1年前から大分の両親が薦める縁談の話を承諾し、九州の福岡へお嫁に行くことになったのです。
”A太郎”は”B子”がお嫁に行く理由で別れるなんてことは知りません。
”A太郎”は「別れなくてはならない」と言う事実だけが、まだ信じられないのです。
この時代、女性が大学に行く割合は数割で、殆どが中学・高校で仕事に就き、22歳から25歳までにお嫁に行ってました。
”B子”は大学を卒業した時点で適齢期になってました。
「愛があれば何もいらない」と、本気で思ってました。
”B子”の大分の両親は経済的に安定した男性との結婚を強く希望しています。
帰郷する度に、両親は”B子”の幸せな結婚を望んでいることを本人に伝えます。
”A太郎”はと言えば、頭の中は音楽のことでいっぱいで、”B子”との結婚なんて考えたこともありません。
”B子”は”A太郎”を愛しているのに、「結婚して社会生活を営んでいけるのであろうか?」と言う不安と疑問が頭から離れず、悩んでいました。
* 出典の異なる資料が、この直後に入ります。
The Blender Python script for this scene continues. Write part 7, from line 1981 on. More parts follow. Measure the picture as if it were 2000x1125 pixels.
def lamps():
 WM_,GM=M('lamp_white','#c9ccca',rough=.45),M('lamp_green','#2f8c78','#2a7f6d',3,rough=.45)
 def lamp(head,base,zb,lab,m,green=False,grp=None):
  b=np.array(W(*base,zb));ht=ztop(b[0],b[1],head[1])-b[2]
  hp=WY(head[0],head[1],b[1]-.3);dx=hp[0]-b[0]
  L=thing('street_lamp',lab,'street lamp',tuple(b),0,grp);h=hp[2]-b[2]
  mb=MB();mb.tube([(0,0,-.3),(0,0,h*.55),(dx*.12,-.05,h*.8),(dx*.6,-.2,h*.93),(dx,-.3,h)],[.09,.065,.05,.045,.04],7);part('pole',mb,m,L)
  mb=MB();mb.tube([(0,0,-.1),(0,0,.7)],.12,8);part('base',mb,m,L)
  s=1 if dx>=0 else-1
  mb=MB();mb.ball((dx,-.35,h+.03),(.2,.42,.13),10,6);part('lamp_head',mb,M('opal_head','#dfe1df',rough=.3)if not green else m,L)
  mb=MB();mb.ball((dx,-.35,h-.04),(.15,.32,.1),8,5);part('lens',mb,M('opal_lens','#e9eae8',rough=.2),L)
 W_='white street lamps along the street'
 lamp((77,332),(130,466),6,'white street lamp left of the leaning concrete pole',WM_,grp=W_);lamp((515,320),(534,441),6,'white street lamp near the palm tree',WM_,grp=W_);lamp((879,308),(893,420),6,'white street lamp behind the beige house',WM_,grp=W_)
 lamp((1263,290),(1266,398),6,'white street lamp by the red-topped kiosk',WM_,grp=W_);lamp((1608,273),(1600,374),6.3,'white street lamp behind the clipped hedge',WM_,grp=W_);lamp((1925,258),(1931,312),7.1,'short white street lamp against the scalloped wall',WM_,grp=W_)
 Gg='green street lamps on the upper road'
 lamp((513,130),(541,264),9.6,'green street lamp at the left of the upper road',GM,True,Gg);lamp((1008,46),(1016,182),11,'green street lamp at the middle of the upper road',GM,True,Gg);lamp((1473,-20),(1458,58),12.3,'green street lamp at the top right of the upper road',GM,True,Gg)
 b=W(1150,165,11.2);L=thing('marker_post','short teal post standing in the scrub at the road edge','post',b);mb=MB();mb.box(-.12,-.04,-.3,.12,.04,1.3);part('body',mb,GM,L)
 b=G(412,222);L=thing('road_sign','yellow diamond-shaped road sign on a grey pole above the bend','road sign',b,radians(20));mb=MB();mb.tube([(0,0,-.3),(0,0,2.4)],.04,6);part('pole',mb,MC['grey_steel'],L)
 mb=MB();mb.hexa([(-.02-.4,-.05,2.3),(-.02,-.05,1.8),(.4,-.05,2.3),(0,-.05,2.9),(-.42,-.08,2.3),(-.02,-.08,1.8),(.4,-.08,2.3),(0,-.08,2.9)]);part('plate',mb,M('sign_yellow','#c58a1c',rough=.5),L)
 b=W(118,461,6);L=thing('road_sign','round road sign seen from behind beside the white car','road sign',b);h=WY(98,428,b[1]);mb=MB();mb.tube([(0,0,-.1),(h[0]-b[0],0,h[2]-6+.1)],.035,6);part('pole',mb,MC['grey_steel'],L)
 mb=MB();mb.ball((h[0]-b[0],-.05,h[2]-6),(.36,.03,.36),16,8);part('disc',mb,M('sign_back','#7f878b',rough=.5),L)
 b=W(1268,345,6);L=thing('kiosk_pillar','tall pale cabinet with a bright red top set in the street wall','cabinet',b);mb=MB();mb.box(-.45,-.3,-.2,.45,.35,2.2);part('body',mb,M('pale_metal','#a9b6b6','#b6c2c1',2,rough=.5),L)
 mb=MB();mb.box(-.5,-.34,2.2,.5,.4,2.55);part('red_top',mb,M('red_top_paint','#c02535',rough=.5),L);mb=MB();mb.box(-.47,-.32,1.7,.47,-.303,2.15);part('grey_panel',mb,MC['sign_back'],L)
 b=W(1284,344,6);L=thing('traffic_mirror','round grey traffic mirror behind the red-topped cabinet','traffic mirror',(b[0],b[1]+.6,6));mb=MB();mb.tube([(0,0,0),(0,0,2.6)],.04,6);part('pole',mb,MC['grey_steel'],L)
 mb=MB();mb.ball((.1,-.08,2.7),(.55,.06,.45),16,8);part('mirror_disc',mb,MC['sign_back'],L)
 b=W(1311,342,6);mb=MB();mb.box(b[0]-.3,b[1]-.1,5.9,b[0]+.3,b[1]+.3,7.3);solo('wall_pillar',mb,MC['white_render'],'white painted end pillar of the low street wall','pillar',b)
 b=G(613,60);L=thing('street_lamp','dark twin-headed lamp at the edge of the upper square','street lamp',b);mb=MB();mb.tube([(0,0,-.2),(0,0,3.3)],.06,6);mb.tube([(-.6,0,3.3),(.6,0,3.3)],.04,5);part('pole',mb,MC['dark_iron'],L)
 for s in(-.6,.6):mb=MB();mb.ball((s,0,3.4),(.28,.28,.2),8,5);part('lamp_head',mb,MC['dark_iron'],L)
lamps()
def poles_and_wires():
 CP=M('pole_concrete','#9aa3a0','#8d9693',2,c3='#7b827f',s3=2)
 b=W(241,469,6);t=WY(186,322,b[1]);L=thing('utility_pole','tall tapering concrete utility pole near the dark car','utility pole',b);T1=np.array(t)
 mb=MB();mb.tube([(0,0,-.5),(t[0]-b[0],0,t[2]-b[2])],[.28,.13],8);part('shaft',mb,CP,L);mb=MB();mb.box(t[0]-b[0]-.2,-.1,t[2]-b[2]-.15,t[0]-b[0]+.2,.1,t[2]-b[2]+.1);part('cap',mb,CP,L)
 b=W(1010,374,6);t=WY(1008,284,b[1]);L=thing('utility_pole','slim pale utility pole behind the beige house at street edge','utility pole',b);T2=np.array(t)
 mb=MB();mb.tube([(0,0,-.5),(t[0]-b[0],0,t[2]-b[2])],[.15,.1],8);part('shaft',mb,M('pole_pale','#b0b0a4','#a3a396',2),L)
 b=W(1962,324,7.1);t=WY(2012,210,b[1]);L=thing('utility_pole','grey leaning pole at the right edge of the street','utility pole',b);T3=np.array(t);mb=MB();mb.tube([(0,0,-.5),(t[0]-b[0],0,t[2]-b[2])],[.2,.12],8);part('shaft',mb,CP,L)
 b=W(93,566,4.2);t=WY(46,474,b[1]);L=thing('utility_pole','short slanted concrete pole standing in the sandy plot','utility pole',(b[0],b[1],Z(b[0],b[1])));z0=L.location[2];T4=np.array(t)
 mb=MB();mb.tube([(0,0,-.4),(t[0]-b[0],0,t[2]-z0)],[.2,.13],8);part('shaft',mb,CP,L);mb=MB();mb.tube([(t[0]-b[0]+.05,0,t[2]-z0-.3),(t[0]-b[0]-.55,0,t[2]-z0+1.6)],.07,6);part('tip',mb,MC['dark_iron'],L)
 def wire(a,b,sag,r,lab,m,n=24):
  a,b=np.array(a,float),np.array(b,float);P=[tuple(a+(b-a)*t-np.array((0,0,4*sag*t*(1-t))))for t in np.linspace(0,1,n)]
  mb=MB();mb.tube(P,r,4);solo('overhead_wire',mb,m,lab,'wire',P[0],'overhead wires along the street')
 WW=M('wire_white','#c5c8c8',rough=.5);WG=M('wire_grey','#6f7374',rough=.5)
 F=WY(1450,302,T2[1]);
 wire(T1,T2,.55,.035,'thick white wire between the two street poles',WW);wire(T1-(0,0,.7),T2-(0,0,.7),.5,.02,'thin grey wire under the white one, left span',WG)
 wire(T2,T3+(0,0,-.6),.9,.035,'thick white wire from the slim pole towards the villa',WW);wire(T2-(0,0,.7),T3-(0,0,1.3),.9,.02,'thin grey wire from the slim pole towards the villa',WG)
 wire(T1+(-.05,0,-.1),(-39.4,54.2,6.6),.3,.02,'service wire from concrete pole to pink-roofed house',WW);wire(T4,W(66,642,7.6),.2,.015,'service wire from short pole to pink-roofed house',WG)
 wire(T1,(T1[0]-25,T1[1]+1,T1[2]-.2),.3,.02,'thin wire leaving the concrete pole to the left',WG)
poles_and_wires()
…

そして、別れる日の前夜と当日にそれぞれの詩になりました。
”B子”の”A太郎”に対する想い。
「私を愛し続けてくれた日々」=「長すぎた(楽しかった)春をありがとう。」
「貴方の現在の音楽に対する純粋な気持ちを見ていると、私の結婚感とはどうしても一致しない貴方がいるんです」=「わたしには 鏡に映った あなたの姿を見つけられずに・・・」
「貴方とはもう会えない」=「東京で見る雪は これが最後ね」
「私は両親を裏切れない、それと貴方との将来をどうしても描ききれない自分がいるの」=「目の前にあった 幸せに すがりついてしまった」
「でも、私は貴方の純粋な気持ちは好きなのです。貴方がいつの日か成功することを祈っています」=「あなたは あなたのままで 変わらずに いてください そのままで」
東京駅で見送る時の、”A太郎”が”B子”に対する想い。
「初めて会ったのは君が17歳の時だった」=「17本目からは 一緒に火をつけた」
「僕はいつの時でも君を心から愛していたよ」=「ふざけ過ぎた(楽しかった)季節」
「僕が東京へ行く時、君が見送りに来てくれた。あの時も雪が降っていたことを思い出す」=「君が 去った ホームにのこり 落ちては 溶ける 雪を 見ていた」
「僕は音楽のことばかりに夢中で、しかも君がいつも傍にいてくれたのを当たり前の様に思っていたので、君の女性としての成長に気が付かなかった。ごめんね。今日は、とてもきれいだよ」=「時がゆけば 幼い君も 大人になると 気づかないまま いま 春がきて 君はきれいになった 去年より ずっと きれいになった」
「僕の自分勝手な想いのために、大切なB子を失ってしまった。とても哀しい。」
と言うことで、うっちゃんは2曲の中の男女は同じカップルとします。
”A太郎”が”伊勢正三”の投影かどうかは皆さんの想像にお任せします。
もし、そうだと仮定しましょう。
”A太郎”が先輩(南こうせつ)と組んだグループ(かぐや姫)は数年後に「神田川」と言う曲で大ブレークします。そして、その翌年「三階建の詩」(アルバム)の中で、”A太郎”の「22才の別れ」と「なごり雪」の2曲が発表されたのです。
「神田川」など、いわゆる「四畳半フォーク」と呼ばれる貧しい生活をする若者を唄った曲がこの時代の特徴です。
自分達が貧しかった想いを詩にした名曲が数多く残っています。
飽食時代である現在のミュージシャンには、実感として書くことが難しいテーマなのかも知れません。